Le titre original annonce le genre : country noir. La disparition du critère criminel dans la traduction (The killing hills) pourrait signaler que l’important n’est pas la résolution d’un meurtre mais le milieu où se déroule l’enquête – ce qui est souvent le cas dans le roman noir rural. Depuis dix ans, les succès de Daniel Woodrell, Ron Rash, Chris Offutt ont familiarisé le lecteur français avec ce genre (et engendré des émules dans l’Hexagone).
Le country noir sort littéralement des sentiers battus, par ses paysages et l’usage qu’en font ses personnages, différents seulement en apparence du reste de l’humanité. Ils ont les mêmes motivations : désirs, appât du gain, vengeance, et les mêmes qualités intellectuelles : « les gens des collines apprenaient tôt à ne pas montrer à quel point ils étaient futés ». Ces collines sont celles du Kentucky, sur le flanc est des Appalaches. Les gens qui y vivent semblent tous appartenir à la même famille et obéir aux mêmes lois de savoir vivre (quel que soit leur sexe ou leur âge) comme de n’ouvrir sa porte qu’après s’être muni d’un fusil.
L’attrait principal des Gens des collines de Chris Offutt est dans la peinture de ces gens, remarquablement personnalisés, vus par l’un d’eux : Mick Haring, vétéran d’Irak et d’Afghanistan, devenu enquêteur militaire en Allemagne. Il est de retour au pays natal pour une permission exceptionnelle : sa femme est sur le point d’accoucher… Et ne veut plus de lui ! Il essaie alors d’oublier dans une cuite sans fin le naufrage de son mariage. Sa sœur Linda, première femme-shérif du comté, peu expérimentée, sollicite son aide pour une affaire de meurtre. Leur premier échange donne le ton :
-Qu’est ce que tu veux, dit-il ?
-Oh ! dit Linda je viens voir comment tu t’en sors question hygiène. Je vois que tu fais bien ta toilette. Un bain d’insectes comme disait Papaw. Comment tu vas ?
-Comme si on m’avait chié dessus après m’avoir loupé au fusil.
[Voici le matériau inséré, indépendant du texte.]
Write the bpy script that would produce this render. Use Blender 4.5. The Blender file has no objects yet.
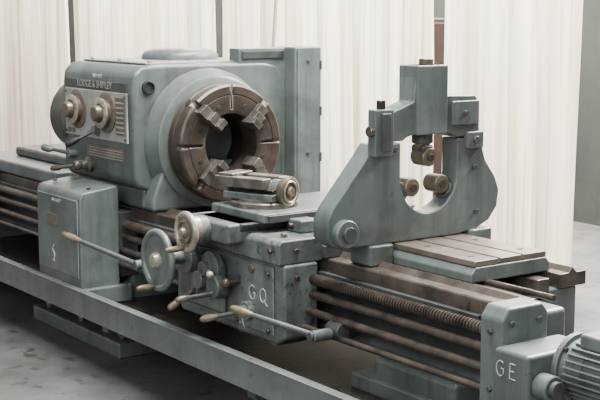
import bpy, bmesh, math, random
from mathutils import Vector, Matrix, Quaternion
random.seed(4)
R=math.radians
scene=bpy.context.scene
COL=scene.collection

# ------------------------------------------------ materials
def mat_noise(name,c1,c2,rough=0.5,metal=0.0,scale=6,lo=.4,hi=.65,bump=.1,bscale=60,c3=None,spots=None,wear=None,drip=None):
    m=bpy.data.materials.new(name); m.use_nodes=True
    nt=m.node_tree; N=nt.nodes; L=nt.links
    b=N['Principled BSDF']; b.inputs['Metallic'].default_value=metal; b.inputs['Roughness'].default_value=rough
    tc=N.new('ShaderNodeTexCoord')
    n=N.new('ShaderNodeTexNoise'); n.inputs['Scale'].default_value=scale; n.inputs['Detail'].default_value=8; n.inputs['Roughness'].default_value=.65
    L.new(tc.outputs['Object'],n.inputs['Vector'])
    r=N.new('ShaderNodeValToRGB'); r.color_ramp.elements[0].position=lo; r.color_ramp.elements[1].position=hi
    r.color_ramp.elements[0].color=(*c1,1); r.color_ramp.elements[1].color=(*c2,1)
    L.new(n.outputs['Fac'],r.inputs['Fac'])
    out=r.outputs['Color']
    def layer(out,scl,vec_scale,pos,width,col,strength=1.0):
        mp=N.new('ShaderNodeMapping'); mp.inputs['Scale'].default_value=vec_scale
        L.new(tc.outputs['Object'],mp.inputs['Vector'])
        n2=N.new('ShaderNodeTexNoise'); n2.inputs['Scale'].default_value=scl; n2.inputs['Detail'].default_value=10; n2.inputs['Roughness'].default_value=.72
        L.new(mp.outputs['Vector'],n2.inputs['Vector'])
        r2=N.new('ShaderNodeValToRGB'); r2.color_ramp.elements[0].position=pos; r2.color_ramp.elements[1].position=pos+width
        r2.color_ramp.elements[1].color=(strength,)*3+(1,)
        L.new(n2.outputs['Fac'],r2.inputs['Fac'])
        mx=N.new('ShaderNodeMixRGB'); L.new(r2.outputs['Color'],mx.inputs['Fac']); L.new(out,mx.inputs['Color1']); mx.inputs['Color2'].default_value=(*col,1)
        return mx.outputs['Color']
    if drip: out=layer(out,9,(1,1,.12),.48,.18,drip,.8)
    if c3: 
        out=layer(out,scale*4.3,(1,1,1),spots or .6,.05,c3,.85)
        if drip: out=layer(out,2.6,(1,1,1.6),.50,.16,c3,.5)
    if wear:
        bv=N.new('ShaderNodeBevel'); bv.samples=4; bv.inputs['Radius'].default_value=.007
        ge=N.new('ShaderNodeNewGeometry')
        dt=N.new('ShaderNodeVectorMath'); dt.operation='DOT_PRODUCT'
        L.new(bv.outputs[0],dt.inputs[0]); L.new(ge.outputs['Normal'],dt.inputs[1])
        n4=N.new('ShaderNodeTexNoise'); n4.inputs['Scale'].default_value=28; n4.inputs['Detail'].default_value=6
        L.new(tc.outputs['Object'],n4.inputs['Vector'])
        ma=N.new('ShaderNodeMath'); ma.operation='SUBTRACT'; ma.inputs[0].default_value=1; L.new(dt.outputs['Value'],ma.inputs[1])
        mb=N.new('ShaderNodeMath'); mb.operation='MULTIPLY'; L.new(ma.outputs[0],mb.inputs[0]); L.new(n4.outputs['Fac'],mb.inputs[1])
        r4=N.new('ShaderNodeMapRange'); r4.inputs[1].default_value=.03; r4.inputs[2].default_value=.08; L.new(mb.outputs[0],r4.inputs[0])
        mx=N.new('ShaderNodeMixRGB'); L.new(r4.outputs[0],mx.inputs['Fac']); L.new(out,mx.inputs['Color1']); mx.inputs['Color2'].default_value=(*wear,1)
        out=mx.outputs['Color']
    L.new(out,b.inputs['Base Color'])
    n3=N.new('ShaderNodeTexNoise'); n3.inputs['Scale'].default_value=bscale; n3.inputs['Detail'].default_value=3
    L.new(tc.outputs['Object'],n3.inputs['Vector'])
    bp=N.new('ShaderNodeBump'); bp.inputs['Strength'].default_value=bump; bp.inputs['Distance'].default_value=.01
    L.new(n3.outputs['Fac'],bp.inputs['Height']); L.new(bp.outputs['Normal'],b.inputs['Normal'])
    return m
WEAR=(.20,.21,.192)
PAINT=mat_noise('machine_paint',(.072,.091,.089),(.118,.139,.133),.36,0,3,.35,.7,.06,45,(.038,.037,.03),.64,WEAR,(.05,.06,.057))
PAINT2=mat_noise('apron_paint',(.060,.077,.077),(.132,.152,.146),.34,0,5,.35,.65,.08,45,(.025,.023,.018),.57,WEAR,(.038,.044,.042))
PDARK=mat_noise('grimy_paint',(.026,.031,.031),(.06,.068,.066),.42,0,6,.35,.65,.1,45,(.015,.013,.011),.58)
TRAYM=mat_noise('tray_paint',(.088,.107,.108),(.124,.146,.144),.40,0,4,.35,.7,.05,40,(.04,.037,.03),.61,WEAR,(.06,.07,.069))
SWARF=mat_noise('oily_tray',(.008,.007,.006),(.026,.022,.018),.42,0,12,.35,.65,.4,90,(.07,.06,.05),.68)
RUST=mat_noise('chuck_brown',(.026,.020,.016),(.068,.052,.041),.36,.3,7,.35,.65,.08,70,(.125,.102,.083),.64)
JAW=mat_noise('jaw_steel',(.062,.057,.049),(.18,.168,.148),.34,.6,14,.35,.65,.08,70)
WAY=mat_noise('way_steel',(.043,.035,.030),(.112,.093,.079),.3,.4,7,.35,.65,.05,60,(.028,.023,.019),.57)
TOP=mat_noise('table_steel',(.095,.079,.065),(.175,.149,.126),.34,.25,7,.35,.65,.05,60,(.045,.036,.03),.6)
ROD=mat_noise('rod_steel',(.036,.030,.026),(.11,.092,.078),.27,.55,9,.35,.65,.05,60)
STEEL=mat_noise('bright_steel',(.33,.31,.28),(.48,.46,.42),.3,.75,12,.35,.65,.03,60)
CREAM=mat_noise('worn_dial',(.20,.188,.145),(.37,.355,.29),.34,.35,14,.35,.65,.03,60,(.075,.067,.052),.56)
BROWN=mat_noise('handle_brown',(.07,.054,.034),(.17,.135,.09),.32,0,20,.35,.65,.05,60)
BRASS=mat_noise('brass_worn',(.08,.066,.045),(.19,.16,.11),.34,.5,16,.35,.65,.05,60)
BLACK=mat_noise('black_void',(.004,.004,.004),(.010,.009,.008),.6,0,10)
PLATE=mat_noise('alu_plate',(.24,.255,.245),(.35,.36,.345),.36,.3,9,.35,.65,.02,60)
LABEL=mat_noise('label_dark',(.075,.06,.05),(.125,.103,.088),.5,0,40)
WHITE=mat_noise('chalk',(.28,.31,.30),(.52,.54,.52),.8,0,60)
REDM=mat_noise('dark_red_paint',(.016,.007,.006),(.03,.010,.008),.6,0,9)
CONC=mat_noise('concrete_floor',(.045,.044,.043),(.105,.101,.098),.55,0,1.8,.35,.68,.25,30,(.022,.021,.020),.56)
WALLM=mat_noise('wall_panel',(.032,.040,.036),(.048,.058,.052),.8,0,1.5)
WALLW=mat_noise('wall_side_paint',(.4,.39,.36),(.5,.48,.44),.8,0,1.5)
WOOD=mat_noise('wood_post',(.38,.27,.13),(.45,.33,.17),.7,0,5)
ROPE=mat_noise('cable',(.42,.38,.3),(.52,.48,.4),.7,0,30)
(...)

-Au moins t’as la tête propre !
L’originalité du roman ne tient pas seulement à l’humour présent autant dans le récit que dans les dialogues : « Tous les enfants apprenaient les mots « comme nous pardonnons aussi à ceux qui nous ont offensé », un message fort et généreux qui ne prévoyait pas de calendrier spécifique. Dans les collines il était plus pratique de pardonner les offenseurs après les avoir tués. » Le plus surprenant est l’absence de ces interminables pages de descriptions lyriques… dispensables.
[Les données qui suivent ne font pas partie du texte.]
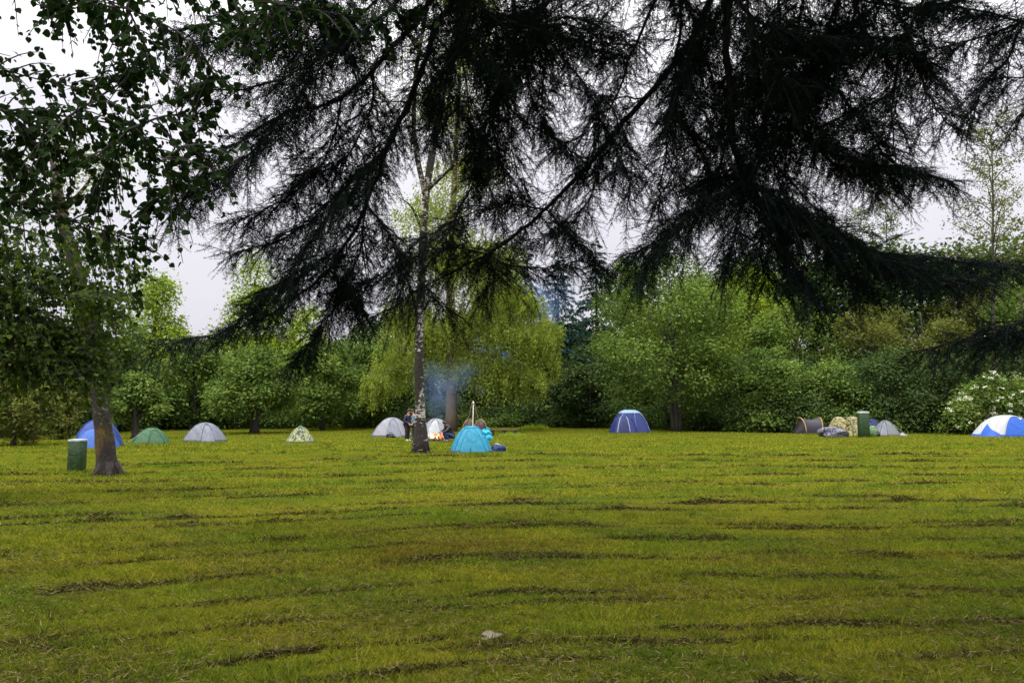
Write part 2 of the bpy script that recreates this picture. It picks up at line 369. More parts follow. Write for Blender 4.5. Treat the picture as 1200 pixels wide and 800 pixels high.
# loose cuttings all over the near meadow
n = 90000; D = 3.6 + 14 * r.rand(n) ** 1.8; X = (r.rand(n) - 0.5) * D * 1.5
kp = nz(X, D, 1.4) + 0.4 * r.randn(n) > 0.0; X, D = X[kp], D[kp]; n = len(X); az = r.rand(n) * 2 * PI
leaves(mb, np.stack([X, D, gz(X, D) + 0.02 + 0.02 * r.rand(n)], 1), np.stack([np.cos(az), np.sin(az), 0.3 * r.randn(n)], 1), r.randn(n, 3) + [0, 0, 1.5],
       0.04 + 0.06 * r.rand(n), 0.004 + 0.004 * r.rand(n), np.clip(0.62 + 0.3 * r.randn(n), 0, 1), 'tri')
o = mb.build('grass_cuttings', leaf_mat('dry_cuttings', (0.018, 0.022, 0.006), (0.060, 0.054, 0.016), (0.23, 0.18, 0.08), 0.15, 0.0), None, False, True); o['kind'] = 'stuff'  # darkest tint also paints in the shadow between the hay clumps

# ------------------------------------------------------------------ barks and leaves
BARK_DARK = bark_mat('dark_bark', (0.012, 0.01, 0.009), (0.03, 0.025, 0.02), (0.06, 0.05, 0.04), 0.3)
BARK_GREY = bark_mat('grey_bark', (0.018, 0.016, 0.012), (0.042, 0.036, 0.027), (0.09, 0.08, 0.06), 0.4)
BARK_TAN = bark_mat('tan_bark', (0.05, 0.037, 0.022), (0.11, 0.082, 0.052), (0.2, 0.16, 0.11), 0.5)
def patchy_bark(name, dark, mid, light, cover, sc_small, moss=None):
    m, nt, out = new_mat(name); tc = N(nt, 'ShaderNodeTexCoord')
    def no(sc3, det=6.0, dist=0.0, off=0.0):
        mp = N(nt, 'ShaderNodeMapping'); mp.inputs['Scale'].default_value = sc3; mp.inputs['Location'].default_value = (off, off, off); nt.links.new(tc.outputs['Object'], mp.inputs['Vector'])
        n = N(nt, 'ShaderNodeTexNoise', Scale=1.0, Detail=det, Roughness=.65, Distortion=dist); nt.links.new(mp.outputs[0], n.inputs['Vector']); return n.outputs[0]
    fine = no((14, 14, 9), 8); c = ramp(nt, [(.35, dark), (.62, mid)], fine)
    a_ = nt.nodes.new('ShaderNodeMath'); a_.operation = 'MULTIPLY_ADD'; nt.links.new(no((1.6, 1.6, .9), 2, 0, 4), a_.inputs[0]); a_.inputs[1].default_value = .75; nt.links.new(no(sc_small, 5, .5), a_.inputs[2])
    f = ramp(nt, [(cover, (0, 0, 0)), (cover + .035, (1, 1, 1))], (lambda q: (setattr(q, 'operation', 'SUBTRACT'), nt.links.new(a_.outputs[0], q.inputs[0]), setattr(q.inputs[1], 'default_value', .42), q.outputs[0])[-1])(nt.nodes.new('ShaderNodeMath')))
    def mix(f_, x, y):
        q = N(nt, 'ShaderNodeMix', data_type='RGBA'); nt.links.new(f_, q.inputs[0])
        for i, v in ((6, x), (7, y)):
            if isinstance(v, tuple): q.inputs[i].default_value = (*v, 1)
            else: nt.links.new(v, q.inputs[i])
        return q.outputs[2]
    if moss: c = mix(ramp(nt, [(.50, (0, 0, 0)), (.64, (1, 1, 1))], no((2.2, 2.2, 1.2), 6, 0, 9)), c, moss)
    c = mix(f, c, mix(fine, tuple(.6 * q for q in light), light))
    p = N(nt, 'ShaderNodeBsdfPrincipled', Roughness=.9); nt.links.new(c, p.inputs['Base Color'])
    bp = N(nt, 'ShaderNodeBump', Strength=1.0, Distance=.05); nt.links.new(fine, bp.inputs['Height']); nt.links.new(bp.outputs[0], p.inputs['Normal']); nt.links.new(p.outputs[0], out.inputs[0]); return m
BARK_BIRCH = patchy_bark('birch_bark', (0.005, 0.004, 0.003), (0.026, 0.018, 0.013), (0.46, 0.43, 0.38), .53, (5.0, 5.0, 11.0))
BARK_MOSS = patchy_bark('mossy_bark', (0.004, 0.003, 0.003), (0.024, 0.016, 0.010), (0.15, 0.12, 0.09), .58, (9, 9, 8), (0.075, 0.044, 0.005))
LF = {
 'bright': leaf_mat('bright_leaf', (0.085, 0.125, 0.012), (0.15, 0.205, 0.022), (0.24, 0.29, 0.036), 0.42, k=1.6),
 'yellow': leaf_mat('yellow_leaf', (0.075, 0.105, 0.016), (0.140, 0.178, 0.028), (0.22, 0.25, 0.045), 0.52, k=1.6),
 'mid': leaf_mat('mid_leaf', (0.040, 0.072, 0.014), (0.078, 0.124, 0.023), (0.145, 0.19, 0.038), 0.38, k=1.5),
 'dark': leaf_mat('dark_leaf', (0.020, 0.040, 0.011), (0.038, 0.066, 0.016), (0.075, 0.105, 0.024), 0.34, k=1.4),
 'olive': leaf_mat('olive_leaf', (0.055, 0.065, 0.014), (0.10, 0.115, 0.024), (0.16, 0.17, 0.04), 0.48, k=1.3),
 'blue': leaf_mat('blue_needle', (0.012, 0.036, 0.030), (0.022, 0.058, 0.048), (0.042, 0.090, 0.070), 0.2, k=1.1),
 'pale': leaf_mat('pale_leaf', (0.10, 0.14, 0.05), (0.15, 0.19, 0.07), (0.2, 0.24, 0.1), 0.5),
}

# ------------------------------------------------------------------ background trees
def sph(r, n): return unit(r.randn(n, 3))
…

Ici, la nature est omniprésente, mais en quelque sorte naturellement : la faune et la flore font partie du paysage au même titre que les humains, saisis dans leurs interactions, tel ce paisible « chasseur » de ginseng, prêt à attendre… un an peut-être, que la plante qu’il vient de débusquer soit prête à être cueillie.
Jocelyne Hubert
Chris OFFUTT, Les gens des collines, Gallmeister, 2022, traduit de l’américain par Anatole-Pons-Reumaux, 240 p., 22,50 euros.